Et après le choc émotionnel, oui vraiment c’est un choc, beau, mais éprouvant, tout le temps, alors après, il y a le corps. Et la tête. Mais le corps qui est bousculé. Tout papier mâché par l’émotion pure. Moi c’est ainsi. On dit bouleversé ? Longtemps j’ai écrit boulversé, mais il paraît qu’il y a boule dedans. Je ne vois pas, mais bon…Boule au ventre ? Boule au coeur versé de côté ? Renversé ? D’accord, à la renverse, bien sûr. Avec des boules, des carrés, des étoiles, des portiques, des vélos, des bagarres, des ciseaux, des strapontins qui s’installent, des fauteuils, des tabourets, par dessus les murets, les foins, les vaguelettes de mauviettes, des tranches, des oiseaux, des histoires de dormir dehors encore ?, des points, des triangles, des flûtes de zut, des bassons, des mains, des yeux, etc
Alors cette émotion gigantesque me prend une bonne dizaine d’heure. Je viens de le vivre. J’aimais bien être envoûtée. Toute mêlée, pas démêlée, non, l’autre s’installe en toi, ça fait un barouf, il pleut sur le toit. L’émotion de l’autre, les silences, les sentiments, les notes posées sur la partition, juste un début, et toi tu embarques ce paquet d’elle et tu composes maladroitement, toute entière. Cela prend le corps. La nuit, un jour. Mais le matin l’émotion s’est comme reposée, ou bien elle s’est enfuie, ou bien elle s’est reposée oui, parce que c’était fatigant. Et tu te retrouves toi, presque comme avant. La vague immense est passée. Tu es encore pleine, bousculée. Les larmes au coeur. Le corps pressé dans ses tranchées, oui tu as souvent envie de te laisser aller. Tu as envie de pleurer. Oui, cela reste mais tu as un peu repris ta vie. Reprise ? Tentative ? C’est comme si tu avais marché à marée basse très loin et découvert sous tes pieds tout cet univers vivant. Tu en ferais partie. Une partie à découvert. Et puis pendant que tu dormais la mer est montée. Maintenant tu es sur la côte, assise sur ton rocher, et les contours sont connus. Le bouleversement s’est-il caché en dessous ? Dans ta tête il y avait tempête de mots. Le soir, la nuit, et tu n’as pas écrit.
Maintenant ça fait deux jours. L’eau redescend un peu de ton rocher. Découverte. Seras-tu ? Tu te souviens de toutes les émotions, de toutes les rencontres, de ce mic mac de vie entre les êtres animés.
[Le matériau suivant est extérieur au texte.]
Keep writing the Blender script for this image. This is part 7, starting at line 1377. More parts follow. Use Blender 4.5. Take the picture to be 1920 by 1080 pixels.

Sans doute en vieillissant est-on encore plus conscient de cette science inexacte de la vie et encore plus au courant. Au courant naissant dans chaque instant. Ces croisées de vies. Comment vivent les autres ? Comment sont-ils arrivés jusque là aujourd’hui ? Avec leur visage tel qu’il est, leur voix, leurs gestes, chaque mouvement ? Pourquoi cette voiture, ce vélo, cet endroit, ce travail ? Pourquoi cet instant que nous avons voulu. Cette table, toi et toi que je ne connais pas. Toi qui me vois pour la première fois et tu parles, tu ris. Cette tarte chaude, ce chocolat, ce pantalon là, ces couleurs, le dehors où il grêle puis il fait soleil comme par magie. Pour que vive l’instant il faut le vouloir, il faut cet inconscience, cette décision, et cette conscience qui fait passer à l’acte. Qui fait que l’heure est dite, le jour nommé, et qu’on se trouve là où on a décidé d’être. Décidé d’être. Et comme tu l’as bien dit Moi je veux être rien. Voilà qui est bien dit. Mêlons le dire au faire. Et faire ce rien, c’est une belle vie, je te le dis.